Today we went to Chilslehurst to visit the caves. I have been meaning to go there for years but haven't. Our niece works in Chislehurst and suggested it when we last saw her. We met her and her sister there for our tour...
Andy is looking like an intrepid explorer!
We parked in a local road as there seem to be no parking restrictions, and only realised how massive the carpark here is once we got there. The people in the distance are role players getting dressed up. Nothing to do with the tour of the caves but fun to see. I am not sure what they were role playing.
This fancy door is the entrance to the tour of the caves. They are not actually caves, but a mine.
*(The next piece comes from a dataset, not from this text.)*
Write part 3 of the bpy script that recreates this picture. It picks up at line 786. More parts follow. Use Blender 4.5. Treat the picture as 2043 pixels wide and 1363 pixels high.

Druids, Romans and later miners dug out 22 miles of tunnels from the chalk and flint. Dr William Nicholls claimed, in 1903 that the tunnels were excavated by Saxons, Romans and Druids, although there is no evidence for Druid occupation. The mine was worked until the end of the 19th century. There is a part of the caves with a stage and musicians including David Bowie and Jimi Hendrix played there. They were used as a munitions store in WW1 and as air raid shelters in WW2. There were so many people using them that a kind of underground town developed. One baby was born down there during an air raid. She was christened in the chapel there. Her name was Cavena! She changed it to Rose when she reached 18 but kept it as her middle name.
The guide was good, and we all carried paraffin lanterns which added to the spooky atmosphere. At one point we stopped at a large ledge at the end of a tunnel. It could have been part of the continued working of the chalk, or a Druid sacrificial altar. (I personally thought it was the first one!) The guide went away and turned on a soundtrack of some pretty convincing sounds of an air raid for us to experience. The atmosphere of the place is strange. I suppose because of the damp dark coolness of it but imagination adds its own flavour too I think.
We stopped at an underground pool, where the remains of a woman in a white dress were found. She is supposed to haunt the pool and there are meant to be other restless spirits and strange goings on. Our guide has worked there for 5 years and has spent a lot of time down there getting to know the place. He says he has never seen anything but has heard sounds. He didn't specify so I had to ask. Children's laughter, footsteps and jangling keys! There used to be a challenge that if you could spend the night in the part of the caves where the pool is, alone, that you would win £5. (When £5 was a lot) Only one person ever managed it-a local policeman and he said he would never do it again no matter how much you paid him.
Once back in the daylight and warmth, we went for a delicious Sunday lunch at the Bickley Arms. It was a lovely day and anything like that at the moment feels like a mini holiday as I just don't do much anymore!
Both the caves and the pub are well worth a visit.